Finlandia nie wyklucza wysłania wojsk do Ukrainy. Nieoczekiwane słowa szefowej MSZ
Szefowa MSZ Finlandii, Elina Valtonen, stwierdziła, że nie wyklucza wysłania wojsk zachodnich na Ukrainę - podaje "Financial Times". - To nie czas na wysyłanie żołnierzy i na tym etapie nawet nie chcemy o tym rozmawiać. Ale w dłuższej perspektywie oczywiście nie powinniśmy niczego wykluczać - stwierdziła.
31.03.2024 | aktual.: 31.03.2024 14:28
Elina Valtonen, szefowa fińskiego Ministerstwa Spraw Zagranicznych, wyraziła przekonanie, że Rosja stanie się w najbliższych latach jeszcze bardziej agresywna.
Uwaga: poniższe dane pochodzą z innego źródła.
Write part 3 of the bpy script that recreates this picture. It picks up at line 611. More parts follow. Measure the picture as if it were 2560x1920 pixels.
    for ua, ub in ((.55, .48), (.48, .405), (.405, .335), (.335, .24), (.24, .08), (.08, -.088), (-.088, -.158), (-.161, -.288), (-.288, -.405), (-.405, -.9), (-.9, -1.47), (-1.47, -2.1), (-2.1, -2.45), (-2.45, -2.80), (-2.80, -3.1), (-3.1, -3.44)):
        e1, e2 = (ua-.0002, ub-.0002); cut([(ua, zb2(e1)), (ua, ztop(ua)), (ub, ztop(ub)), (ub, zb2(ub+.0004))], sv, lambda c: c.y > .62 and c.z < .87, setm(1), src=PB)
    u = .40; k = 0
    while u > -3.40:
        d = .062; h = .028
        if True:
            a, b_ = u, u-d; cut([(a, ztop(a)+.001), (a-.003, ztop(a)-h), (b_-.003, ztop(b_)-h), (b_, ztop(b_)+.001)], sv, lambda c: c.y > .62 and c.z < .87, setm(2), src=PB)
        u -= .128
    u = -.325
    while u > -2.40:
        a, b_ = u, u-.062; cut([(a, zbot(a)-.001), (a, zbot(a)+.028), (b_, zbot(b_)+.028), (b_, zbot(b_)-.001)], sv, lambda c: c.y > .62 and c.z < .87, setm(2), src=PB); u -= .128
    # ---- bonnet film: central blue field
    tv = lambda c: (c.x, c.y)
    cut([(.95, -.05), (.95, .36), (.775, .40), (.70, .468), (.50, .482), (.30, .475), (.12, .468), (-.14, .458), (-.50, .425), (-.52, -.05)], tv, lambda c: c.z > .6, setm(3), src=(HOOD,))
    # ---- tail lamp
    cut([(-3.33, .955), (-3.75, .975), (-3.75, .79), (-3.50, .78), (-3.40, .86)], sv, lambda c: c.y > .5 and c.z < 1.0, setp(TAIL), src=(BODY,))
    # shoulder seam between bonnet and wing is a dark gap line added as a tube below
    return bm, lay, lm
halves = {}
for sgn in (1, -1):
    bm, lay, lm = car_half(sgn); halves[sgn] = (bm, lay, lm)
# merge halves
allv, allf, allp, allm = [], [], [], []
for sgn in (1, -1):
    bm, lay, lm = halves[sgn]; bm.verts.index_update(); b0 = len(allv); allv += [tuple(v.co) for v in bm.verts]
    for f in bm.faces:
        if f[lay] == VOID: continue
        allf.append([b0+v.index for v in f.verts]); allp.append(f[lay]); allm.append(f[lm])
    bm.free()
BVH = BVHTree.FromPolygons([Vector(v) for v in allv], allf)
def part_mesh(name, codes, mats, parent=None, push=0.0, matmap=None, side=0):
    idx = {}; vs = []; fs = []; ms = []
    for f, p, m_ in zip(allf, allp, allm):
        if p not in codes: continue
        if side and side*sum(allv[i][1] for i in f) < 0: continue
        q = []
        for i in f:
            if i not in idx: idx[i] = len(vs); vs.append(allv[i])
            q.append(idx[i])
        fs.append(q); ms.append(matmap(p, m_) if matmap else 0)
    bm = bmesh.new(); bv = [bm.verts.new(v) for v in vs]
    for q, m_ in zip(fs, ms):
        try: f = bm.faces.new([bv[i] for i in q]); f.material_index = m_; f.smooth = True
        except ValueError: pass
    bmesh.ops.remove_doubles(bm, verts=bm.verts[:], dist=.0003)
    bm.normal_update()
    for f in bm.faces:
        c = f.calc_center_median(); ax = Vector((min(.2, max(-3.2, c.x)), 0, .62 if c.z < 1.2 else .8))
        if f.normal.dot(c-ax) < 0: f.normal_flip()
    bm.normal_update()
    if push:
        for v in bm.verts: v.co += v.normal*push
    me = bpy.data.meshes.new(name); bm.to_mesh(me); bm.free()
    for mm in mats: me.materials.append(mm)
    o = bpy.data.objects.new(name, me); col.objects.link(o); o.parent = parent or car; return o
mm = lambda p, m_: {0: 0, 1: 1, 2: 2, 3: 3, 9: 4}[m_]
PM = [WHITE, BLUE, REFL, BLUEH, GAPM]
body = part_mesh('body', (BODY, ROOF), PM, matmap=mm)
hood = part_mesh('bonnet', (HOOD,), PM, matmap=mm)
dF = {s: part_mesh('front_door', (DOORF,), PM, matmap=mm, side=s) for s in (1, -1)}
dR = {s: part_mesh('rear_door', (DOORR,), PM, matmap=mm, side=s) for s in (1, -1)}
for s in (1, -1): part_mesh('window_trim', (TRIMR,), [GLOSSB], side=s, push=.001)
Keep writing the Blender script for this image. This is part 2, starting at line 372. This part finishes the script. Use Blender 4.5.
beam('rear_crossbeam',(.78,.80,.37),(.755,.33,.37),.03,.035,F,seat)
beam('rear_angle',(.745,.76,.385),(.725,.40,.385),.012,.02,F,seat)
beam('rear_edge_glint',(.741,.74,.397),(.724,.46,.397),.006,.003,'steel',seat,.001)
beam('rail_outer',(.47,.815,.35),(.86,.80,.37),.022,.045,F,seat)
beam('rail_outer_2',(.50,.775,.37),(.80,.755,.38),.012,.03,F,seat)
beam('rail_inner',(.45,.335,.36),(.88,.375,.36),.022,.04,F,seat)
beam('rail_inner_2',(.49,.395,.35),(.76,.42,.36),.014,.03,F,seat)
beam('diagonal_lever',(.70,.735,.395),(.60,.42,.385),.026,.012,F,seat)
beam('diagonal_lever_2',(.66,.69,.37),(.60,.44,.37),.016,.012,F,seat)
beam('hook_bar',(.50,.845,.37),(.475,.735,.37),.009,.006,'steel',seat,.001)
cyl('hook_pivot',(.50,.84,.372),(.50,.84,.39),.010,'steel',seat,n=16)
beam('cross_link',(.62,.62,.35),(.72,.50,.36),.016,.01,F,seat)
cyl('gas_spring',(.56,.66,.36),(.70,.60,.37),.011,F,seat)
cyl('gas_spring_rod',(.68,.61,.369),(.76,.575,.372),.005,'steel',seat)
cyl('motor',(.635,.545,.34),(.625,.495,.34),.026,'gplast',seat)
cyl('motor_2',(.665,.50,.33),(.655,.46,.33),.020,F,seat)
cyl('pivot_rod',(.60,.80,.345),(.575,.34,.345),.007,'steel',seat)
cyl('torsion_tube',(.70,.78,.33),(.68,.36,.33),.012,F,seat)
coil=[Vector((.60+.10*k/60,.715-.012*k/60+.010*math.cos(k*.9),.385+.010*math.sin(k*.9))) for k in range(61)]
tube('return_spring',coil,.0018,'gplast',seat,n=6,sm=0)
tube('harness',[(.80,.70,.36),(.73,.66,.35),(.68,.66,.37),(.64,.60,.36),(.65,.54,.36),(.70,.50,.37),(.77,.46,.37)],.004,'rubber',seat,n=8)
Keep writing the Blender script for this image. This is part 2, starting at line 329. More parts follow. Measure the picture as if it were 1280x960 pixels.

Valtonen sugeruje, że tzw. mandat, który otrzymał Putin (w wyborach), prawdopodobnie będzie prowadził do eskalacji agresji.
Przywódczyni fińskiego MSZ podkreśla, że musimy być przygotowani na to, że Rosja stanie się długoterminowym i wręcz egzystencjalnym zagrożeniem dla Europy. To oświadczenie jest wyrazem jej głębokiego niepokoju o przyszłość kontynentu.
Dalsza część artykułu pod materiałem wideo
"Rosja depcze międzynarodowe wartości i zasady"
Valtonen, mówiąc o egzystencjalnym zagrożeniu, stwierdziła, że Rosja, wykorzystując swoją potęgę, gwałci międzynarodowe wartości i zasady. - Rosja, używając całej swej potęgi, depcze międzynarodowe wartości i zasady - powiedziała.
Dodała, że Europa musi odpowiedzieć na takie działania. Podkreśliła, że niewielu ludzi chce żyć "w świecie, w którym można przesuwać granice krajów i zmieniać władze przez naciski".
Na pytanie fińskich mediów o ewentualne wysłanie wojsk na Ukrainę, Valtonen odpowiedziała, że "teraz nie jest jeszcze na to czas, ale żadnych środków nie można wykluczyć". Nie ujawniła jednak szczegółów dyskusji ze stroną amerykańską, która wcześniej sprzeciwiła się wysłaniu wojsk NATO na Ukrainę.